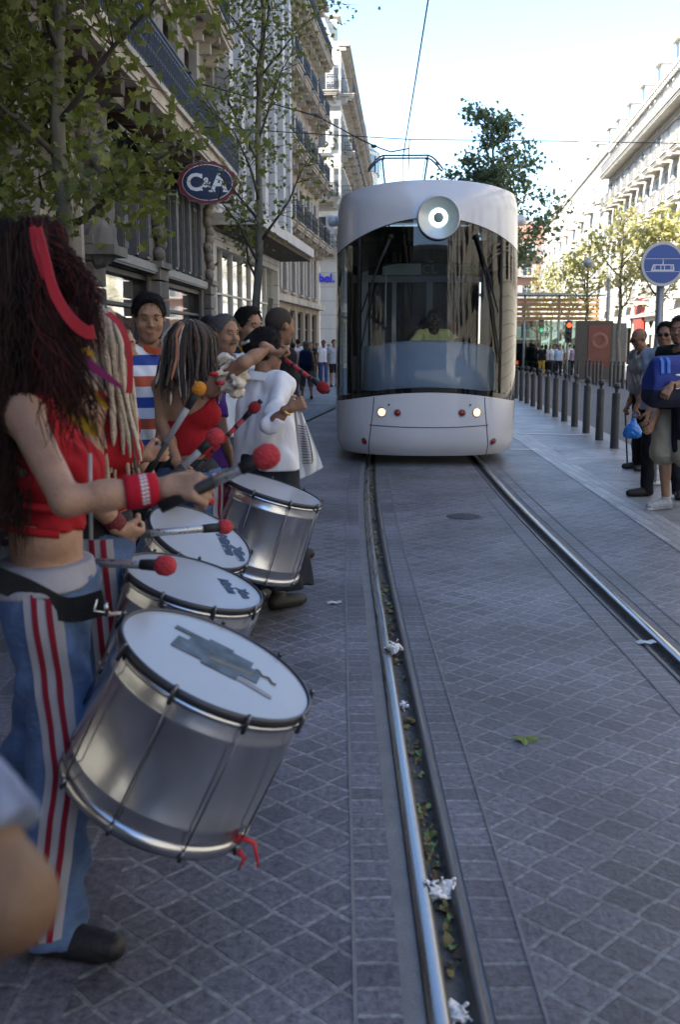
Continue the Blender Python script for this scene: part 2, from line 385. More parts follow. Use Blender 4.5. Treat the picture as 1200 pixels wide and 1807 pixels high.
strip('pavement', lambda y: -12, lambda y: edgeL(y) - (.26 if y > 8 else 0), M_slab, ys=[y for y in YS if y <= 8] + [8.001] + [y for y in YS if y > 8] + [80, 100, 140])
strip('kerb', lambda y: edgeL(y) - .26, edgeL, M_kerb, .03, ys=[8.0] + [y for y in YS if y > 8])
strip('paving', edgeL, lambda y: XL(y) - .215, M_diag, cross=2)
strip('paving', lambda y: XL(y) + .235, lambda y: XR(y) - .235, M_diag, cross=2)
strip('paving', lambda y: XR(y) + .215, bandx, M_diag, cross=2)
for X, sg in ((XL, 1), (XR, -1)):
    def xs(a, b_, X=X, sg=sg):
        return (lambda y: X(y) + min(sg * a, sg * b_)), (lambda y: X(y) + max(sg * a, sg * b_))
    strip('paving', *xs(-.215, -.102), M_course); strip('paving', *xs(.115, .235), M_course)
    strip('paving', *xs(-.221, -.211), M_conc, .004); strip('paving', *xs(.231, .241), M_conc, .004)
    strip('paving', *xs(-.102, -.048), M_conc, -.003); strip('paving', *xs(.1, .115), M_conc, -.004)
def rail(X, sg, label):
    """grooved rail: bright running head, groove, thin check lip; one profile swept along the track"""
    prof = [(-.048, -.02, 1), (-.048, .002, 1), (-.044, .006, 0), (-.02, .008, 0), (.002, .006, 0), (.010, -.002, 1), (.014, -.03, 2), (.066, -.03, 2), (.072, -.004, 1), (.078, .001, 1), (.096, .001, 1), (.1, -.004, 1), (.1, -.03, 1)]
    b = MB(); k = len(prof); V = [(X(y) + sg * p[0], y, gz(y) + p[1]) for y in YS for p in prof]
    for j in range(k - 1):
        F = [(i * k + j, i * k + j + 1, (i + 1) * k + j + 1, (i + 1) * k + j) if sg > 0 else (i * k + j, (i + 1) * k + j, (i + 1) * k + j + 1, i * k + j + 1) for i in range(len(YS) - 1)]
        if j == 0: b.add(V, F, prof[1][2])
        else:
            for f in F: b.f.append(f); b.m.append(max(prof[j][2], prof[j + 1][2]) if prof[j][2] != 0 or prof[j + 1][2] != 0 else 0); b.sm.append(True)
    o = b.build('tram_rail', [M_rail, M_raild, M_groove]); tag(o, label, 'rail')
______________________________
GOAL | Output the data exactly. Pictures don't belong in the result.

EXERCISE RESULT |
Continue the Blender Python script for this scene: part 2, from line 385. More parts follow. Use Blender 4.5. Treat the picture as 1200 pixels wide and 1807 pixels high.
strip('pavement', lambda y: -12, lambda y: edgeL(y) - (.26 if y > 8 else 0), M_slab, ys=[y for y in YS if y <= 8] + [8.001] + [y for y in YS if y > 8] + [80, 100, 140])
strip('kerb', lambda y: edgeL(y) - .26, edgeL, M_kerb, .03, ys=[8.0] + [y for y in YS if y > 8])
strip('paving', edgeL, lambda y: XL(y) - .215, M_diag, cross=2)
strip('paving', lambda y: XL(y) + .235, lambda y: XR(y) - .235, M_diag, cross=2)
strip('paving', lambda y: XR(y) + .215, bandx, M_diag, cross=2)
for X, sg in ((XL, 1), (XR, -1)):
    def xs(a, b_, X=X, sg=sg):
        return (lambda y: X(y) + min(sg * a, sg * b_)), (lambda y: X(y) + max(sg * a, sg * b_))
    strip('paving', *xs(-.215, -.102), M_course); strip('paving', *xs(.115, .235), M_course)
    strip('paving', *xs(-.221, -.211), M_conc, .004); strip('paving', *xs(.231, .241), M_conc, .004)
    strip('paving', *xs(-.102, -.048), M_conc, -.003); strip('paving', *xs(.1, .115), M_conc, -.004)
def rail(X, sg, label):
    """grooved rail: bright running head, groove, thin check lip; one profile swept along the track"""
    prof = [(-.048, -.02, 1), (-.048, .002, 1), (-.044, .006, 0), (-.02, .008, 0), (.002, .006, 0), (.010, -.002, 1), (.014, -.03, 2), (.066, -.03, 2), (.072, -.004, 1), (.078, .001, 1), (.096, .001, 1), (.1, -.004, 1), (.1, -.03, 1)]
    b = MB(); k = len(prof); V = [(X(y) + sg * p[0], y, gz(y) + p[1]) for y in YS for p in prof]
    for j in range(k - 1):
        F = [(i * k + j, i * k + j + 1, (i + 1) * k + j + 1, (i + 1) * k + j) if sg > 0 else (i * k + j, (i + 1) * k + j, (i + 1) * k + j + 1, i * k + j + 1) for i in range(len(YS) - 1)]
        if j == 0: b.add(V, F, prof[1][2])
        else:
            for f in F: b.f.append(f); b.m.append(max(prof[j][2], prof[j + 1][2]) if prof[j][2] != 0 or prof[j + 1][2] != 0 else 0); b.sm.append(True)
    o = b.build('tram_rail', [M_rail, M_raild, M_groove]); tag(o, label, 'rail')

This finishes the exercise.